Paradise Park Solo

For my first ever solo backpacking trip, I wanted to go somewhere familiar.  Somewhere that was comfortable enough that the new challenge of being on my own wouldn't feel too daunting.  Somewhere close-ish to home.  Somewhere beautiful.  I know I'd just been there two weeks ago, but Paradise Park seemed like the perfect destination for this weekend's solo adventure.

Making this trip on my own without anyone else leading the way made me realize how frequently I defer to Barry to read maps and find our way when we're backpacking.  Even though I've made this trip several times before, I'd never paid much attention to the turns we'd taken at trail junctions or the distance between landmarks on the hike.  I've been happy to follow Barry's lead and enjoy the views.  I was much more in tune than ever before with the specifics of navigating this hike (this very straightforward hike) which, despite its ease, was still really satisfying.  I plan to take more of a lead in future non-solo trips so I can have a similar experience on other trails.

The hike was as picturesque as ever with clear blue skies, wild flowers in bloom, and idyllic streams flowing with refreshing water.  Once I made it to my destination and set up camp near Split Rock,  I settled in for an evening of reading, map-studying, and lots of photo-taking.  I slept with ease that night, which I'd wondered if I'd be able to do when I decided to strike out on my own.  I was woken around 6am by the footsteps of an early morning hiker.  I watched as the sun started to light up the sky.  I enjoyed a few cups of coffee.  And I read a lot more (I'm rereading All the Pretty Horses and am struck again by how beautiful the book is).  A few hours later, I made the hike out on trails that now feel more familiar than ever.


Paradise Park with Friends

To make full use of a day off of work for the Forth of July, we went on our second backpacking trip this week.  We hustled out to Mt. Hood after work on Wednesday and met up with friends at Timberline Lodge.  Packs on our backs, we started out on the Timberline Trail at 10pm with the destination of Paradise Park in mind.  I've done this hike plenty of times, but never in the dark.  It was a different experience to be focused solely on my headlamp's spot of illumination in front of me, surrounded otherwise by blackness, instead of the vast scenes that usually capture my interest while hiking.  The hike flew by - conversation with a group definitely helped - and we set up camp on a ridge with a great view of the peak of Hood.  We had quite a star show before heading to bed around 3am - later than I've been up in years.  Barry and I started the morning with a short hike to a lookout over the clouds that had settled in over night.  After a few cups of coffee, we hiked back and hung out with our friends at the site.  We had a nice, long, lazy day (at least I did - Barry went for a run while I took a nap) before saying goodbye to our friends and heading back home in order to make it back for work on the 5th.  I loved seeing the familiar trail in the light of a beautiful day.

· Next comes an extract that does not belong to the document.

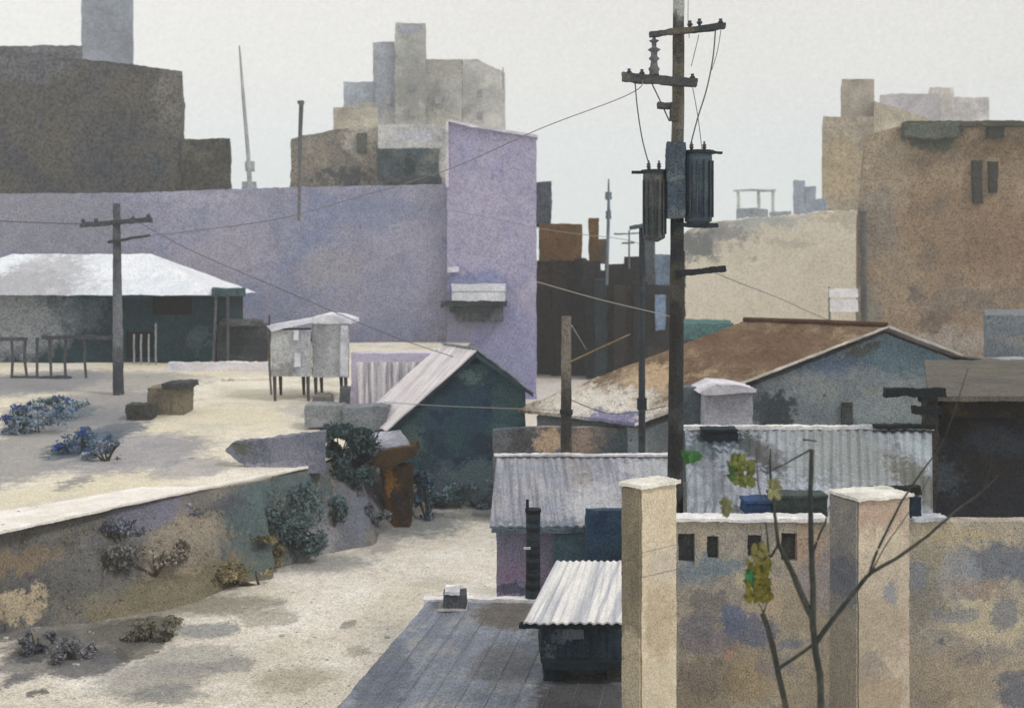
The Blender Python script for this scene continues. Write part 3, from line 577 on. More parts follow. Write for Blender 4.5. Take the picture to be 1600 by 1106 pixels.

Pinnacle Ridge to Elk Cove

Barry and I hiked up Pinnacle Ridge on the north side of Mount Hood this weekend.  The trail is in bad need of maintenance with downed trees crisscrossing it, bushes growing over it, and many stretches where the trail completely disappears for under debris for a bit.  We lost the trail a few times and had to backtrack to get ourselves going in the right direction again.  The hike, though, was lovely - lots of flowers, stark scenes of trees burned in the Dollar Lake fire, and views of nearby peaks.  When we got to Timberline Trail, we headed east and set up camp at Elk Cove.  Our campsite was perfect.  I read, I napped, I read some more.  We watched clouds hover over Mount Hood and settled in for a good night's sleep.

We decided that we didn't want to go back the way we'd come because the trail had been so challenging to pick through the day before, so we descended by way of the Elk Cove trail.  We were treated to stunning views of Hood and scents of amazingly fragrant wildflowers... and a two mile road hike back to the car at the trailhead where we'd started.